50 since has passed since the birth of this Aussie automotive icon

This month, we celebrated the 50th anniversary of the Datsun 1600 – but another icon of Australian motoring history is also blew out the candles to half a century of life.

A home-grown hero, and one of our fair nation’s most iconic and beloved cars, the HK Monaro first rolled off the production line on April 30th, almost three months prior to its release into the dealerships.

Developed from the get-go to win the Australian Touring Car Championship, the Monaro was destined for Aussie motorsport royalty.

When released, it was an instant hit with buyer, and took out our sister mag Wheels’ Car of the Year award in its first year of life.

| 2017/18 Market Review: HOLDEN MONARO HK-HG V8/GTS327/GTS350

Engine choices spanned from six-cylinders, to the 307 V8, topping out the range with the GTS 327, the Monaro was an instant hit with buyers, and a mainstay on the sales chart.

The soon-updated HT saw the 327 replaced with the 350, and also introduced the Holden 253 and 308s.
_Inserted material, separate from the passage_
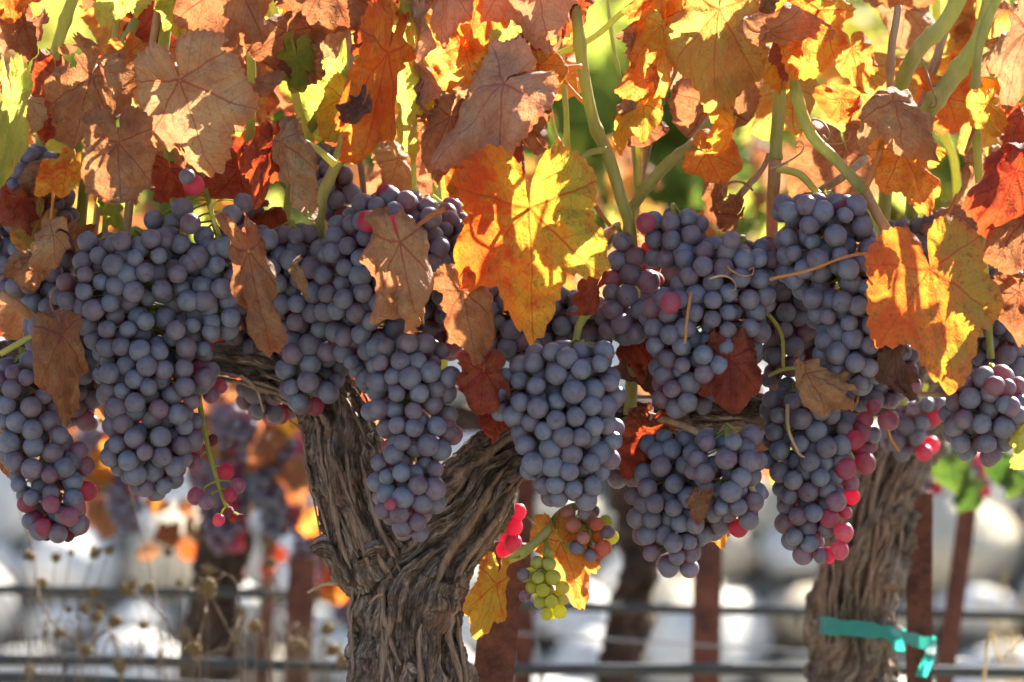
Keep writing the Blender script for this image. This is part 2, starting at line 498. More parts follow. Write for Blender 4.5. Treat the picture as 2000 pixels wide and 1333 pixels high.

One year later the HT saw its last update of the original and iconic Monaro body, with the HG.

In July 1971, the second-generation Monaro was introduced, the iconic HQ.

It was a layman’s performance car, with a drive-away price of just $3500. The HQ was extremely affordable and capable in equal measure.


The initial run only saw 1500 cars distributed to dealers around the country. A second run of 1300 sold out in short order. The HQ was such a hit, demand far outstripped supply, and dealers couldn’t keep up.

The subsequent HJ shared its body with the HQ, but gained a stouter and squarer snout. The HJ also saw the 350 Chev  depart from the model range, making the HQ GTS 350 a highly sought after collectible today.

The HX of mid-1976 saw the iconic coupe body sent on hiatus with a limited run of Les, using up the remaining coupe shells.  The sedan-only offerings continued throughout the succeeding HZ, until 1998 when the curtains fell on Holden’s drop-dead gorgeous Coupe concept.

Five years later in 2003, the Monaro finally released to the public, based on the VX Commodore.


The supercharged CV6 only available with an automatic gearbox was pulled from the lineup after just one year, leaving only the Gen III V8s. The CV8Z marked the final run out in 2005, ultimately leaving the Monaro name as a bygone icon of the local auto industry.

The nostalgia behind their passing has seen prices for early Monaros soar to new heights, though late models are more affordable.